Compare that to the church small group that I attend. It is hosted by one of the members of the church. The group arrives promptly at 7. The leader begins with announcements about the “church” [focused on the new building] as disseminated by church leaders. The group is handed a list of 100s of prayer requests, most of the people are unknown to the group. The group divides into men and women. The men are asked to introduce themselves (by giving their names) and a prayer time ensues. This is followed by a question, “How did the Lord speak to you from the pastor’s message this week?” [Palm Sunday theme: extravagant worship]. That led to several men explaining their personal insight or personal application of Mary’s anointing of Jesus’ feet for the next hour. At 9:00, the group promptly closes in prayer. Limited fellowship follows, but discussion does not focus on spiritual matters. Those are like hot potatoes left only for the oven of a pastor’s message/interpretation on Sunday morning.

For me, the contrast is stark. While this church champions grace and claims “freedom from the law” (“The law is DEAD!), the lack of authenticity, freedom, and true individuality is stark. It reminds me of Plato’s allegory of the cave. The sad part is this is the normal of Evangelical Christianity. Maybe my experience or interpretation is unique. I doubt it.

Paul B

Wasn’t the despair associated with enculturated Platonic reason and its subsequent forms (Hellenism) the basis for the rise of Gnosticism [“Get me out of this prison!”] and the strictures of Pharisaism [“Keep me pure within this prison!”]? Wasn’t this the same arena in which Messiah appeared?
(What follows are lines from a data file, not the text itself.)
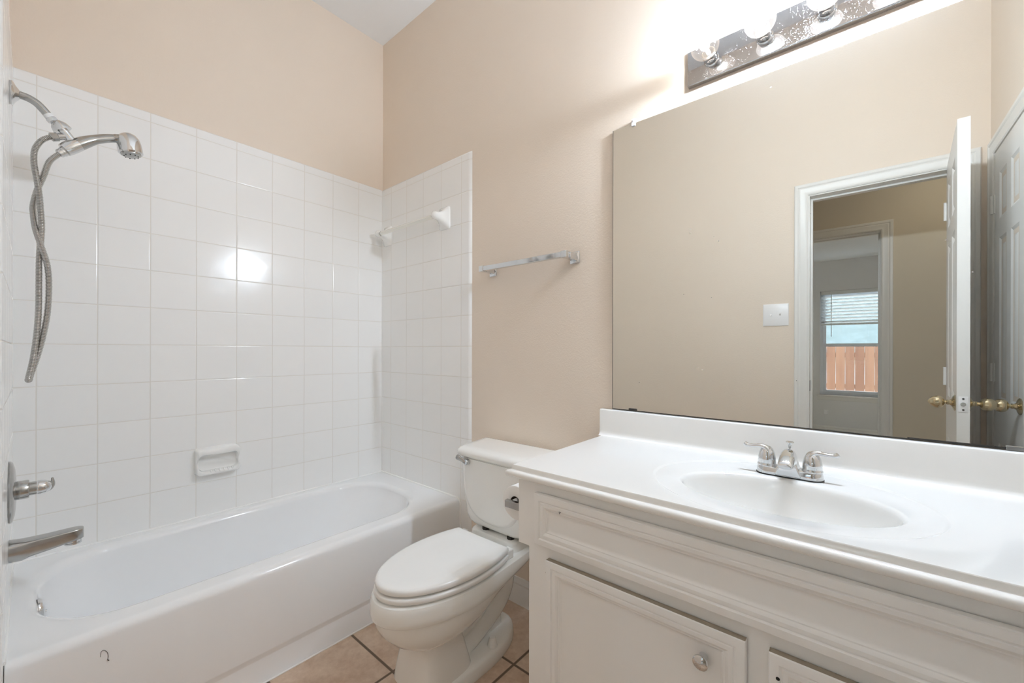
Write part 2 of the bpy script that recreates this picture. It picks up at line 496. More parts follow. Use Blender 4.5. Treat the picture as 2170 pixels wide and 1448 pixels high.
# baseboards
BASE = [(0.0, 0.0), (0.012, 0.0), (0.012, 0.075), (0.009, 0.083), (0.0105, 0.092), (0.006, 0.104), (0.004, 0.1135), (0.0, 0.1145)]
def baseboard(p0, p1, nrm):
    mb = MB(); n = Vector((*nrm, 0))
    rings = [[Vector((*p, 0)) + n*d + Vector((0, 0, z)) for d, z in BASE] for p in (p0, p1)]
    mb.loft(rings); return mb
struct('baseboard_back', baseboard((0.776, 0.0079), (1.5365, 0.0079), (0, -1)), 'trim', 'white moulded baseboard behind the toilet', smooth=25)
struct('baseboard_front', baseboard((0.776, YP+0.0001), (DX0-0.071, YP+0.0001), (0, 1)), 'trim', 'white baseboard on the front wall', smooth=25)
cb = MB(); cb.tube([(0.706, -1.42, 0.0015), (0.706, -0.01, 0.0015)], 0.0032, n=8)
struct('trim_3', cb, 'caulk', 'thin white caulk line where tub meets floor')
struct('trim_6', MB().tube([(0.001, -1.424, 0.3735), (0.001, -0.002, 0.3735)], 0.0042, n=8), 'caulk', 'caulk line along the long tub wall')
struct('trim_7', MB().tube([(0.002, -0.0005, 0.3735), (0.680, -0.0005, 0.3735), (0.694, -0.0005, 0.368), (0.7035, -0.0005, 0.352), (0.7045, -0.0005, 0.10)], 0.0048, n=8, ref=(0, 1, 0)), 'caulk', 'caulk line where the tub meets the end wall')
struct('trim_8', MB().tube([(0.002, YF, 0.3735), (0.690, YF, 0.3735)], 0.0042, n=8, ref=(0, 1, 0)), 'caulk', 'caulk line under the faucet wall tile')

# ------------------------------------------------------------------ hall and bedroom beyond the doorway
HX0, HX1 = 2.3205-0.70, 2.3205
struct('floor_hall', ybox(0.9, 3.6, YH, -1.56, -0.06, 0.0), 'carpet', 'beige hall carpet')
struct('ceiling_hall', ybox(0.9, 3.6, YH, -1.545, 2.45, 2.5), 'ceiling', 'hall ceiling')
struct('wall_hall_right', ybox(3.5, 3.6, YH, -1.545, 0, 2.45), 'hallpaint')
struct('wall_hall_left', ybox(0.9, 1.0, YH, -1.545, 0, 2.45), 'hallpaint')
struct('wall_hall_near', MB().box(1.0, DX0-0.015, -1.549, -1.5451, 0, 2.45).box(DX1+0.015, 3.5, -1.549, -1.5451, 0, 2.45).box(DX0-0.015, DX1+0.015, -1.549, -1.5451, DZ+0.015, 2.45), 'hallpaint', smooth=0)
hw = MB(); hw.box(-0.6, HX0-0.015, YH-0.1, YH, 0, 2.45); hw.box(HX1+0.015, 3.6, YH-0.1, YH, 0, 2.45); hw.box(HX0-0.015, HX1+0.015, YH-0.1, YH, 1.987, 2.45)
struct('wall_hall_far', hw, 'hallpaint', 'dim tan hall wall seen through the doorway in the mirror', smooth=0)
tr4 = struct('trim_4', casing(HX0-0.004, HX1+0.004, 1.977, lambda a, z, h: (a, YH+h, z)), 'trim', 'white casing of the bedroom doorway across the hall', smooth=25)
part('jamb', jamb(HX0, HX1, 1.972, YH-0.0999, YH), 'trim', tr4, smooth=0)
struct('floor_bedroom', ybox(-0.6, 3.6, YW, YH, -0.06, 0.0), 'carpet', 'beige bedroom carpet')
struct('ceiling_bedroom', ybox(-0.6, 3.6, YW, YH-0.1, 2.31, 2.36), 'ceiling', 'white bedroom ceiling')
struct('wall_bedroom_left', ybox(-0.7, -0.6, YW, YH, 0, 2.45), 'bedpaint')
struct('wall_bedroom_right', ybox(3.6, 3.7, YW, YH, 0, 2.45), 'bedpaint')
WZ0, WZ1 = 0.525, 1.905
W1 = (1.800, 2.620); W2 = (0.800, 1.655); W_ADDED = (2.74, 3.52)
ww = MB()
ww.box(-0.7, W2[0], YW-0.12, YW, 0, 2.45); ww.box(W2[1], W1[0], YW-0.12, YW, 0, 2.45); ww.box(W1[1], W_ADDED[0], YW-0.12, YW, 0, 2.45); ww.box(W_ADDED[1], 3.7, YW-0.12, YW, 0, 2.45)
for a, b in (W1, W2, W_ADDED):
    ww.box(a, b, YW-0.12, YW, 0, WZ0); ww.box(a, b, YW-0.12, YW, WZ1, 2.45)
struct('wall_bedroom_window', ww, 'bedpaint', 'bedroom wall round the windows', smooth=0)
struct('baseboard_bedroom', baseboard((-0.6, YW), (3.6, YW), (0, 1)), 'trim', smooth=25)

def window(name, x0, x1, label):
    mb = MB()
    yb = YW-0.10
    fr = [(0.0, 0.0), (0.0, 0.05), (0.030, 0.05), (0.030, 0.02), (0.062, 0.02), (0.062, 0.0)]
    mb.frames(x0, x1, WZ0, WZ1, fr, lambda a, z, h: (a, yb+h, z), fill=False)
    zm = 1.19
    mb.box(x0+0.03, x1-0.03, yb+0.01, yb+0.055, zm-0.022, zm+0.018)
    o = struct(name, mb, 'vinyl', label, smooth=0)
    part('pane', ybox(x0+0.05, x1-0.05, yb+0.008, yb+0.012, WZ0+0.05, WZ1-0.05), 'pane', o)
    part('sill', ybox(x0-0.03, x1+0.03, YW-0.05, YW+0.035, WZ0-0.022, WZ0), 'trim', o, bevel=0.004)
    part('apron', ybox(x0-0.02, x1+0.02, YW+0.0005, YW+0.012, WZ0-0.07, WZ0-0.022), 'trim', o, bevel=0.003)
    return o
window('window_1', *W1, 'white bedroom window with fence outside, seen in the mirror')
window('window_2', *W2, 'second bedroom window, a sliver seen in the mirror')
window('window_added', *W_ADDED, 'added unseen bedroom window for more daylight')  # added out of view to brighten the bedroom
def blind(x0, x1, label):
    t = thing('window_blind', ((x0+x1)/2, YW-0.03, 1.44), label, 'blind')
    part('headrail', ybox(x0+0.008, x1-0.008, YW-0.06, YW-0.005, WZ1-0.045, WZ1-0.002), 'blind', t, bevel=0.003)
    mb = MB(); z = 1.495
    while z < WZ1-0.05:
        a = math.radians(28); d = 0.024
        rows = []
        for s in (-1, -0.5, 0, 0.5, 1):
            rows.append((YW-0.033+s*d*math.cos(a), z+s*d*math.sin(a)+0.003*(1-s*s)))
        top = [[(xx, y, zz+0.0014) for xx in (x0+0.012, x1-0.012)] for y, zz in rows]
        bot = [[(xx, y, zz-0.0014) for xx in (x0+0.012, x1-0.012)] for y, zz in rows]
        ring = [[p[0] for p in top] + [p[0] for p in bot][::-1], [p[1] for p in top] + [p[1] for p in bot][::-1]]
        mb.loft(ring); z += 0.041
    part('slats', mb, 'blind', t)
    part('bottom_rail', ybox(x0+0.010, x1-0.010, YW-0.056, YW-0.010, 1.452, 1.476), 'blind', t, bevel=0.003)
    for xx in (x0+0.05, x1-0.05): part('ladder_cord', MB().tube([(xx, YW-0.007, 1.46), (xx, YW-0.007, WZ1-0.04)], 0.002, n=6), 'blind', t)
    wd = MB(); wd.tube([(x0+0.12, YW-0.004, WZ1-0.05), (x0+0.12, YW-0.002, 1.30)], 0.004, n=8)
    part('tilt_wand', wd, 'blind', t)
blind(*W1, 'half-raised white slatted blind above the fence view in the mirror')
blind(*W2, 'blind on the second bedroom window, a sliver beside the doorway casing in the mirror')
ol = thing('wall_outlet', (1.86, YW+0.004, 0.26), 'small white wall outlet low beside the bedroom window, in the mirror', 'outlet')
part('cover_plate', ybox(1.843, 1.887, YW, YW+0.006, 0.262, 0.322), 'plate', ol, bevel=0.003)
part('socket', ybox(1.846, 1.860, YW+0.006, YW+0.008, 0.280, 0.304), 'plate', ol)
part('socket', ybox(1.870, 1.884, YW+0.006, YW+0.008, 0.280, 0.304), 'plate', ol)

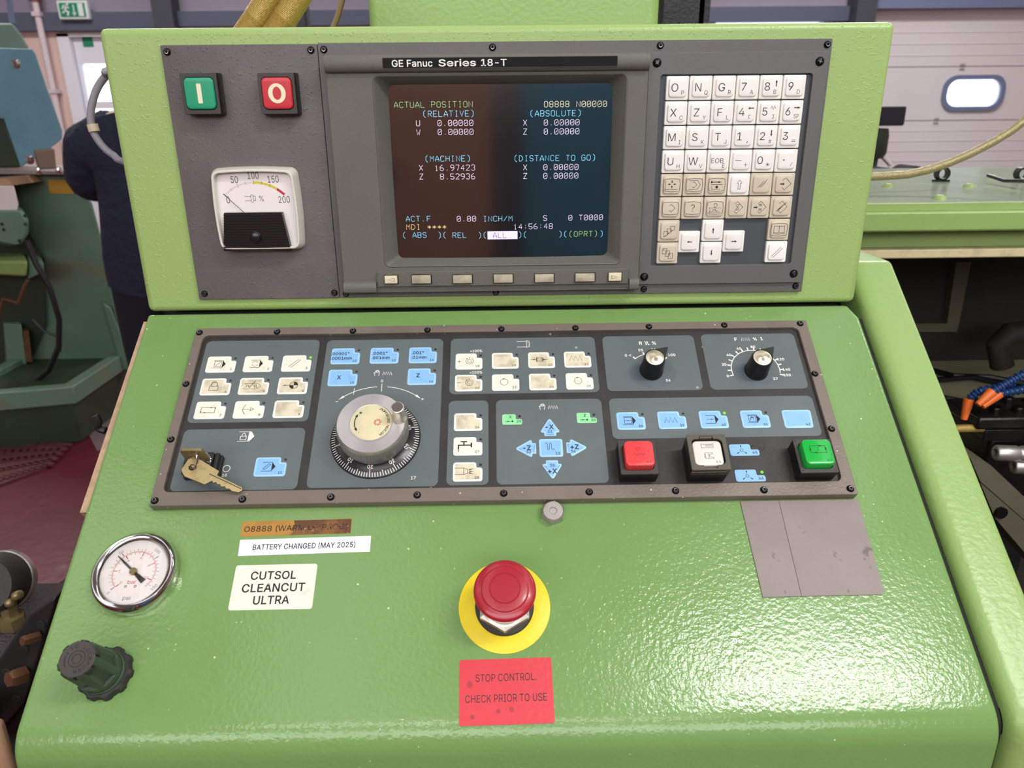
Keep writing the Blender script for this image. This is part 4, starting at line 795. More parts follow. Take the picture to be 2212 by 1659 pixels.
GL = {'A': '00 02 26 42 40;02 42', 'B': '00 06 36 45 44 33 03;33 42 41 30 00', 'C': '45 36 16 05 01 10 30 41', 'D': '00 06 26 44 42 20 00', 'E': '46 06 00 40;03 33', 'F': '46 06 00;03 33', 'G': '45 36 16 05 01 10 30 41 43 23',
      'H': '00 06;40 46;03 43', 'I': '16 36;26 20;10 30', 'L': '06 00 40', 'M': '00 06 23 46 40', 'N': '00 06 40 46', 'O': '10 01 05 16 36 45 41 30 10', 'P': '00 06 36 45 44 33 03', 'R': '00 06 36 45 44 33 03;23 40', 'S': '45 36 16 05 04 13 33 42 41 30 10 01',
      'T': '06 46;26 20', 'U': '06 01 10 30 41 46', 'V': '06 20 46', 'W': '06 10 23 30 46', 'X': '00 46;06 40', 'Z': '06 46 00 40', '0': '10 01 05 16 36 45 41 30 10;12 34', '1': '14 26 20;10 30', '2': '05 16 36 45 44 00 40', '3': '05 16 36 45 44 33 42 41 30 10 01',
      '4': '30 36 02 42', '5': '46 06 03 33 42 41 30 10 01', '6': '36 26 04 01 10 30 41 42 33 03', '7': '06 46 20', '8': '13 04 05 16 36 45 44 33 13 02 01 10 30 41 42 33', '9': '10 20 42 45 36 16 05 04 13 43', '.': '20 21', ':': '21 22;24 25', '/': '00 46', '*': '21 25;02 44;04 42', '(': '37 15 11 3m', ')': '17 35 31 1m', 'i': '10 01 05 16 36 45 41 30 10'}
def crt(mb, s, u0, v, mm, pitch=4.45, big=1):
    for i, ch in enumerate(s):
        if ch == ' ': continue
        for st in GL[ch].split(';'):
            P = [(int(q[0]), -1 if q[1] == 'm' else int(q[1])) for q in st.split()]
            Q = [(u0+i*pitch+x*.74*big, v+(y-3)*.74) for x, y in P]
            mb.stroke(Q, .38, lambda x, y: bulge(x, y)+.12, mm, closed=(len(P) > 3 and P[0] == P[-1]) and False)
sub_s = sub(d, scr)
for s, u, v, c in (('ACTUAL POSITION', -85.3, 176.6, 0), ('Oi8888'.replace('i', ''), 39.9, 176.0, 4), ('N00000', 67, 175.9, 4), ('(RELATIVE)', -61.8, 169.3, 1), ('(ABSOLUTE)', 27.9, 168.8, 1),
                   ('U', -67.6, 162, 2), ('0.00000', -49.6, 161.9, 2), ('X', 22.3, 161.6, 2), ('0.00000', 39.8, 161.5, 2), ('W', -67.6, 154.8, 2), ('0.00000', -49.6, 154.8, 2), ('Z', 22.3, 154.5, 2), ('0.00000', 39.8, 154.4, 2),
                   ('(MACHINE)', -61.6, 133.3, 1), ('(DISTANCE TO GO)', 14.3, 132.9, 1), ('X', -66.9, 126.0, 2), ('16.97423', -53.5, 125.8, 2), ('X', 22.2, 125.5, 2), ('0.00000', 39.6, 125.4, 2), ('Z', -66.9, 118.8, 2), ('8.52936', -49.2, 118.6, 2), ('Z', 22.2, 118.4, 2), ('0.00000', 39.6, 118.2, 2),
                   ('ACT.', -80.6, 83.1, 1), ('F', -62.3, 83, 1), ('0.00', -36.0, 82.7, 2), ('INCH/M', -13, 82.5, 1), ('S', 39.6, 82.5, 2), ('0', 61.8, 82.5, 2), ('T0000', 71, 82.5, 2), ('MDI', -80.7, 76, 3), ('****', -62.2, 75.8, 3), ('14:56:48', 13.5, 75.4, 2),
                   ('(', -84.6, 68.8, 1), ('ABS', -75.6, 68.9, 1), (')(', -53.4, 68.6, 1), ('REL', -40.3, 68.5, 1), (')(', -18.0, 68.2, 1), (')(', 17.6, 68.2, 1), (')(', 53.2, 68.2, 1), ('(OPRT)', 62.4, 68.2, 0), (')', 89.8, 68.1, 1)):
    m = MB(); crt(m, s, u, v, c); m.obj('readout_text', ['t_green', 't_cyan', 't_white', 't_yellow', 't_cream'], sub_s)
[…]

Could it be that Messiah is about to walk onto the stage of world history again in order to disrupt the renewed forces of reason and religion?

Laurita Hayes

Most excellent summary and questions for me, Paul.

Maddie

“Strangely “ enough had that same thought just “ drop “ into my head- it has been + – 2000 yrs , could it be that Messiah is about to come and gather his sheep and walk with us to expand the Scripture as He did on the road to Emmaus?
Desparate for Him

pam wingo

I love Galations 6:9-10 let us not grow weary in doing good. We have a tendency to want instant results, that’s what makes us tired. In due time ( God’s time ) we will reap. That takes endurance ,even if what we see by our 5 senses says otherwise. We think endurance as drudgery.Just jack hammering our way through life. God can be so spontaneous in our lives if we trust him and LET him. He will do anything to help us endure . I have learned to not schedule my life in such a way that there is no room for his spontaneity.

pam wingo

Just a side note, i despise the phrase” I’ve been too busy” We would be appalled if God said that to us. Take time to make time for others.